As the reporter persisted, Cain ordered his chief of staff, Mark Block, to send the him a copy of the Society of Professional Journalists Code of Ethics. “Seek truth and report it,” is the code’s first tenet. 

(Just after the debate, prior to Cain’s presser, Block forwarded the code to The Times. Block has asked his staff to forward the code to any journalists they come in contact with. As he hit the send button, Block said: “We’re not playing by your rules anymore.”)

Upstairs at the presser, Cain turned to another reporter: “You want to ask a good question?”

“May I ask a good question?” said a reporter, whose affiliation was unclear. “If you found as president that Congress was not going to follow your lead, would you go and try to legislate from the Oval Office like Mr. Obama indicates he is going to try to do? I think that’s a good question.”

After answering (“No, I do not believe in abusing the office of president”), Cain began to leave the room.

Reporters called after him:

“Are you not going to answer a question about this ever again, Mr. Cain?”

“Why are you not answering questions?”

“How can you run a presidential campaign if you won’t answer questions about this?”

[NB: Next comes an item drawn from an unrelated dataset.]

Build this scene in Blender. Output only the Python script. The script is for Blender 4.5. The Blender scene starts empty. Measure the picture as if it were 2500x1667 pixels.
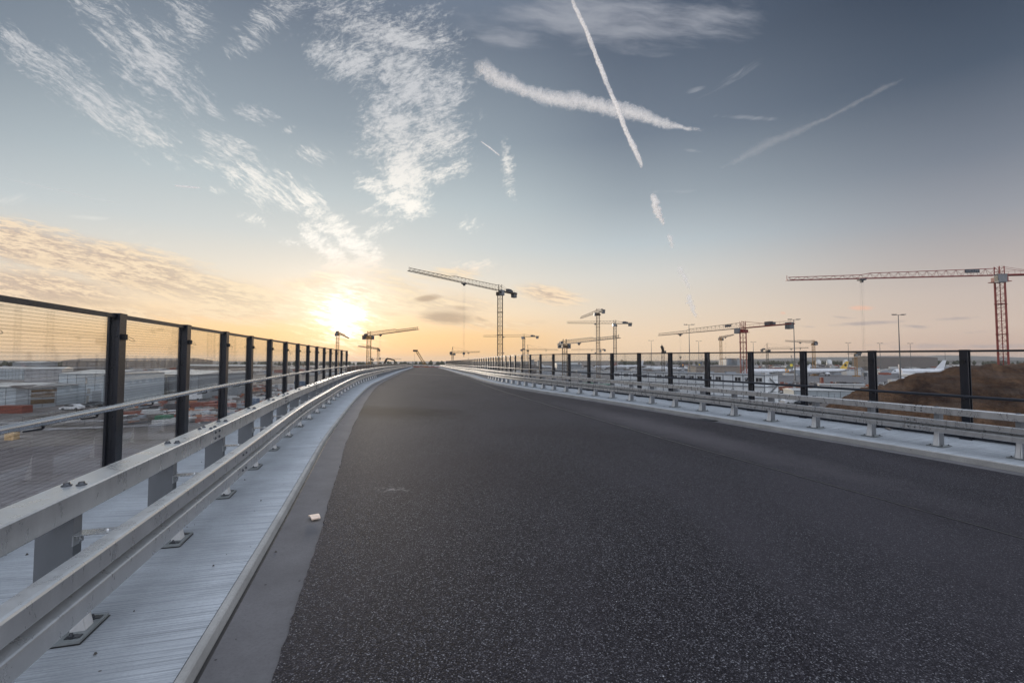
import bpy, math, random
import numpy as np
from mathutils import Vector, Matrix
random.seed(7); rng = np.random.default_rng(5)
scene = bpy.context.scene
COL = scene.collection
PI = math.pi
CAMZ = 12.0                      # eye height above the airfield
F = 1111.0; HOR = 881.0
PITCH = math.atan((HOR-833.5)/F)

# ------------------------------------------------------------------ geometry helpers
def ray(u, v):
    x = (u-1250)/F; z = -(v-833.5)/F
    return np.array([x, math.cos(PITCH)-z*math.sin(PITCH), math.sin(PITCH)+z*math.cos(PITCH)])
def W(u, v, Y):
    "a point of the site at distance Y ahead of the camera"
    d = ray(u, v); p = d*(Y/d[1]); return Vector((p[0], p[1], p[2]+CAMZ))
def G(u, v):
    "a point on the airfield ground"
    d = ray(u, v); p = d*(-CAMZ/d[2]); return Vector((p[0], p[1], 0))

class MB:
    def __init__(s): s.v=[]; s.f=[]; s.uv=[]; s.m=[]; s.has=False
    def add(s, vs, fs, uvs=None, mi=0):
        o=len(s.v); s.v += [tuple(p) for p in vs]
        for i,f in enumerate(fs):
            s.f.append([k+o for k in f]); s.m.append(mi)
            if uvs: s.uv.append(uvs[i]); s.has=True
            else: s.uv.append([(0,0)]*len(f))
        return s
    def box(s, c, d, rz=0, mi=0):
        cx,cy,cz=c; a,b,h=d[0]/2,d[1]/2,d[2]/2; ca,sa=math.cos(rz),math.sin(rz)
        vs=[]
        for z in(-h,h):
            for x,y in((-a,-b),(a,-b),(a,b),(-a,b)): vs.append((cx+x*ca-y*sa,cy+x*sa+y*ca,cz+z))
        return s.add(vs,[(3,2,1,0),(4,5,6,7),(0,1,5,4),(1,2,6,5),(2,3,7,6),(3,0,4,7)],None,mi)
    def bbox(s, x0,x1,y0,y1,z0,z1,mi=0): return s.box(((x0+x1)/2,(y0+y1)/2,(z0+z1)/2),(x1-x0,y1-y0,z1-z0),0,mi)
    def bar(s, p, q, w, n=4, w2=None, mi=0, cap=True):
        p=Vector(p); q=Vector(q); d=(q-p)
        if d.length<1e-6: return s
        d.normalize(); a=d.cross(Vector((0,0,1)))
        if a.length<1e-3: a=Vector((1,0,0))
        a.normalize(); b=d.cross(a); w2=w if w2 is None else w2
        vs=[]
        for P,r in((p,w/2),(q,w2/2)):
            for i in range(n):
                t=2*PI*(i+.5)/n; k=r*(1.414 if n==4 else 1)
                vs.append(P+a*math.cos(t)*k+b*math.sin(t)*k)
        fs=[(i,(i+1)%n,(i+1)%n+n,i+n) for i in range(n)]
        if cap: fs+= [tuple(range(n-1,-1,-1)), tuple(range(n,2*n))]
        return s.add(vs,fs,None,mi)
    def tube(s, pts, r, n=8, mi=0):
        pts=[Vector(p) for p in pts]; vs=[]; N=len(pts); a=None
        for i,p in enumerate(pts):
            d=(pts[min(i+1,N-1)]-pts[max(i-1,0)]).normalized()
            if a is None:
                a=d.cross(Vector((0,0,1)))
                if a.length<1e-3: a=Vector((1,0,0))
            a=(a-d*a.dot(d)).normalized(); b=d.cross(a)
            rr=r(i/(N-1)) if callable(r) else r
            for k in range(n): vs.append(p+a*math.cos(2*PI*k/n)*rr+b*math.sin(2*PI*k/n)*rr)
        fs=[(i*n+k,i*n+(k+1)%n,(i+1)*n+(k+1)%n,(i+1)*n+k) for i in range(N-1) for k in range(n)]
        fs+=[tuple(range(n-1,-1,-1)),tuple(range((N-1)*n,N*n))]
        return s.add(vs,fs,None,mi)
    def dome(s, c, r, h, n=8, ax=None, mi=0):
        "a bolt head: low dome on a washer; ax = outward direction"
        ax=Vector(ax or (0,0,1)).normalized(); a=ax.cross(Vector((0,1,0)))
        if a.length<.1: a=ax.cross(Vector((1,0,0)))
        a.normalize(); b=ax.cross(a); c=Vector(c); vs=[]
        for rr,hh in((r,0),(r,h*.25),(r*.72,h*.4),(r*.55,h)):
            for k in range(n): vs.append(c+(a*math.cos(2*PI*k/n)+b*math.sin(2*PI*k/n))*rr+ax*hh)
        fs=[(i*n+k,i*n+(k+1)%n,(i+1)*n+(k+1)%n,(i+1)*n+k) for i in range(3) for k in range(n)]+[tuple(range(3*n,4*n))]
        return s.add(vs,fs,None,mi)
    def build(s, name, mat, parent=None, org=None, smooth=False):
        po=Vector(parent['_o']) if parent is not None else Vector((0,0,0))
        O=Vector(org) if org is not None else (po if parent is not None else Vector((0,0,0)))
        me=bpy.data.meshes.new(name); me.from_pydata([Vector(p)-O for p in s.v],[],s.f)
        if s.has:
            L=me.uv_layers.new(name='UVMap'); flat=[c for f in s.uv for uv in f for c in uv]
            L.data.foreach_set('uv',flat)
        mats=mat if isinstance(mat,(list,tuple)) else [mat]
        for m in mats: me.materials.append(m)
        if len(mats)>1: me.polygons.foreach_set('material_index',s.m)
        if smooth: me.shade_smooth()
        me.update(); o=bpy.data.objects.new(name,me); COL.objects.link(o)
        o['_o']=tuple(O)
        if parent is not None: o.parent=parent; o.location=O-po
        else: o.location=O
        return o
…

Cain wheeled around. “OK, if you all listen, if you all just listen for 30 seconds,” he said, “I will explain this one time.”

He walked back into the room, but refused to sit, as he had done earlier.

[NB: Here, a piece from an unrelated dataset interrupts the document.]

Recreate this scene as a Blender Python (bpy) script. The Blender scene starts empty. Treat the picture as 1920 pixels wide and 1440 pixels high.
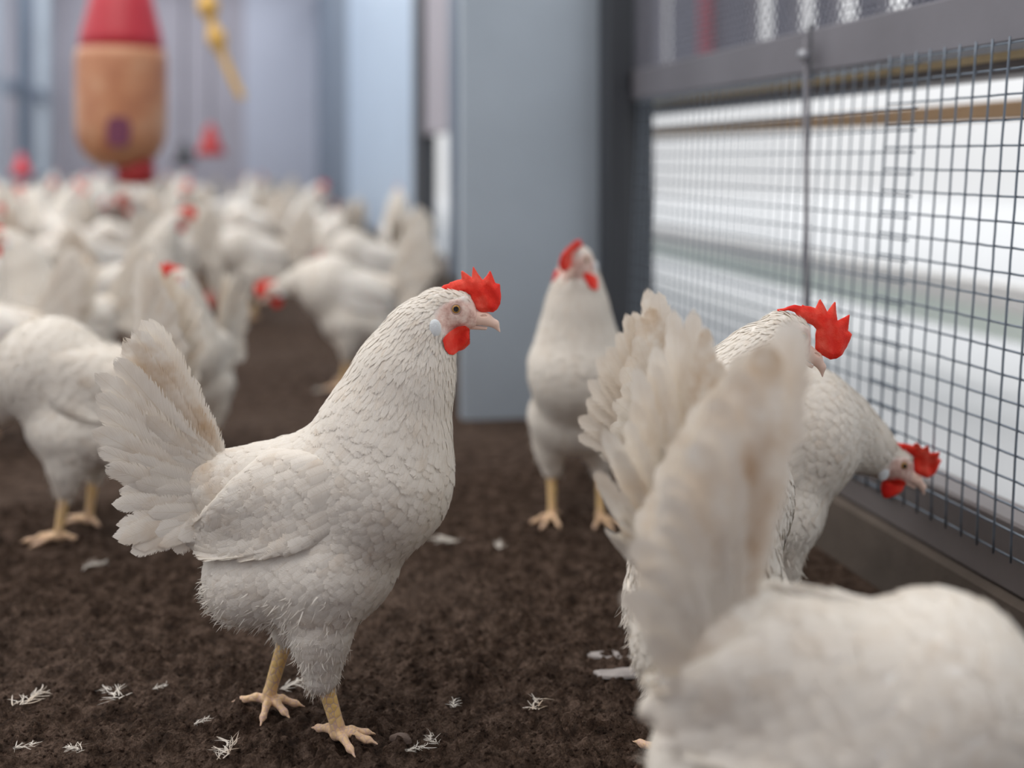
import bpy, math, random
import numpy as np
from mathutils import Vector, Matrix

# ------------------------------------------------------------------ camera, world, light
SC = bpy.context.scene
FPX, HX, HY = 2000.0, 960.0, 297.0        # focal length in px, principal column, horizon row
TH = math.radians(13.85)                  # the camera looks this far right of the wall's direction
CH = 0.516                                # camera height
FW = np.array([math.sin(TH), math.cos(TH), 0.0]); RT = np.array([math.cos(TH), -math.sin(TH), 0.0])
cam_d = bpy.data.cameras.new('camera'); cam = bpy.data.objects.new('camera', cam_d)
SC.collection.objects.link(cam); SC.camera = cam
cam.location = (0, 0, CH); cam.rotation_euler = (math.pi/2, 0, -TH)
cam_d.sensor_fit = 'HORIZONTAL'; cam_d.sensor_width = 36.0; cam_d.lens = 36.0*FPX/1920.0
cam_d.shift_y = -(720.0-HY)/1920.0
cam_d.clip_start = 0.02
cam_d.dof.use_dof = True; cam_d.dof.focus_distance = 0.945; cam_d.dof.aperture_fstop = 1.9

w = bpy.data.worlds.new('overcast_sky'); SC.world = w; w.use_nodes = True
bg = w.node_tree.nodes['Background']; _n = w.node_tree.nodes; _l = w.node_tree.links
# overcast sky: about three times as bright at the zenith as at the horizon
_tc = _n.new('ShaderNodeTexCoord'); _sp = _n.new('ShaderNodeSeparateXYZ'); _l.new(_tc.outputs['Generated'], _sp.inputs[0])
_mr = _n.new('ShaderNodeMapRange'); _mr.inputs[1].default_value = 0.0; _mr.inputs[2].default_value = 1.0; _mr.inputs[3].default_value = 0.86; _mr.inputs[4].default_value = 2.5
_l.new(_sp.outputs[2], _mr.inputs[0]); _l.new(_mr.outputs[0], bg.inputs[1]); bg.inputs[0].default_value = (0.975, 0.985, 1.0, 1)
SC.view_settings.view_transform = 'Standard'; SC.view_settings.look = 'None'
SC.view_settings.exposure = 0.0; SC.view_settings.gamma = 1.0; SC.view_settings.use_curve_mapping = False
SC.cycles.transparent_max_bounces = 40
SC.cycles.max_bounces = 8

def area_light(name, loc, target, size, size_y, power, col):
    l = bpy.data.lights.new(name, 'AREA'); l.shape = 'RECTANGLE'; l.size = size; l.size_y = size_y
    l.energy = power; l.color = col
    o = bpy.data.objects.new(name, l); SC.collection.objects.link(o); o.location = loc
    d = Vector(target)-Vector(loc); o.rotation_euler = d.to_track_quat('-Z', 'Y').to_euler()
    return o
# overhead fill lamps, added for soft top light; no real roof panels
area_light('overhead_fill', (-0.9, 1.3, 2.55), (-0.9, 1.3, 0), 3.0, 3.4, 72.0, (1.0, 0.955, 0.90))
area_light('overhead_fill', (-1.1, 5.2, 2.55), (-1.1, 5.2, 0), 3.0, 3.6, 95.0, (1.0, 0.98, 0.95))
area_light('overhead_fill', (-1.1, 9.6, 2.55), (-1.1, 9.6, 0), 3.0, 4.0, 90.0, (0.97, 0.98, 1.0))

def PX(px, py, d):
    return np.array([0, 0, CH]) + FW*d + RT*((px-HX)/FPX*d) + np.array([0, 0, -(py-HY)/FPX*d])
def GP(px, d):                       # ground point under image column px at depth d
    p = PX(px, HY, d); p[2] = 0; return p
def gdep(py): return CH*FPX/(py-HY)

# ------------------------------------------------------------------ materials
def new_mat(name):
    m = bpy.data.materials.new(name); m.use_nodes = True
    nt = m.node_tree; return m, nt, nt.nodes['Principled BSDF']
def nd(nt, t, **k):
    n = nt.nodes.new(t)
    for a, b in k.items(): setattr(n, a, b)
    return n
def math_n(nt, op, a, b=None, c=None, clamp=False):
    n = nd(nt, 'ShaderNodeMath', operation=op, use_clamp=clamp)
    for i, v in enumerate((a, b, c)):
        if v is None: continue
        if isinstance(v, (int, float)): n.inputs[i].default_value = v
        else: nt.links.new(v, n.inputs[i])
    return n.outputs[0]
def mixc(nt, f, a, b, mode='MIX'):
    n = nd(nt, 'ShaderNodeMix', data_type='RGBA', blend_type=mode)
    for i, v in ((0, f), (6, a), (7, b)):
        if isinstance(v, (int, float)): n.inputs[i].default_value = v
        elif isinstance(v, tuple): n.inputs[i].default_value = (*v, 1) if len(v) == 3 else v
        else: nt.links.new(v, n.inputs[i])
    return n.outputs[2]
def noise(nt, vec, scale, detail=3, rough=0.55):
    n = nd(nt, 'ShaderNodeTexNoise'); n.inputs['Scale'].default_value = scale
    n.inputs['Detail'].default_value = detail; n.inputs['Roughness'].default_value = rough
    if vec is not None: nt.links.new(vec, n.inputs['Vector'])
    return n
def ramp(nt, f, stops):
    n = nd(nt, 'ShaderNodeValToRGB'); nt.links.new(f, n.inputs[0])
    e = n.color_ramp.elements
    while len(e) > 1: e.remove(e[-1])
    e[0].position, e[0].color = stops[0][0], (*stops[0][1], 1)
    for p, c in stops[1:]:
        x = e.new(p); x.color = (*c, 1)
    return n.outputs[0]
def bump(nt, h, strength, dist, bsdf, chain=None):
    n = nd(nt, 'ShaderNodeBump'); n.inputs['Strength'].default_value = strength; n.inputs['Distance'].default_value = dist
    nt.links.new(h, n.inputs['Height'])
    if chain is not None: nt.links.new(chain, n.inputs['Normal'])
    if bsdf is not None: nt.links.new(n.outputs[0], bsdf.inputs['Normal'])
    return n.outputs[0]
def objco(nt): return nd(nt, 'ShaderNodeTexCoord').outputs['Object']

def simple(name, col, rough=0.6, metal=0.0, var=0.12, scale=8.0, bmp=0.1, spec=0.5, col2=None):
    m, nt, b = new_mat(name); oc = objco(nt)
    n = noise(nt, oc, scale, 5)
    c2 = col2 or tuple(c*(1-var*2) for c in col)
    c = mixc(nt, n.outputs[0], tuple(min(1, x*(1+var)) for x in col), c2)
    nt.links.new(c, b.inputs['Base Color'])
    b.inputs['Roughness'].default_value = rough; b.inputs['Metallic'].default_value = metal
    b.inputs['Specular IOR Level'].default_value = spec
    if bmp: bump(nt, noise(nt, oc, scale*8, 4).outputs[0], bmp, 0.002, b)
    return m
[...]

“I was going to do something that my staff told me not to do and try to respond, OK? What I am saying is we are getting back on message. End of story! Back on message!” he said angrily. “Read all the other accounts, where everything has been answered. … We are getting back on message, OK?”

Well, not exactly.

TV producers around the land rejoiced at the minor outburst, as Cain gave them their defining Sunday morning moment.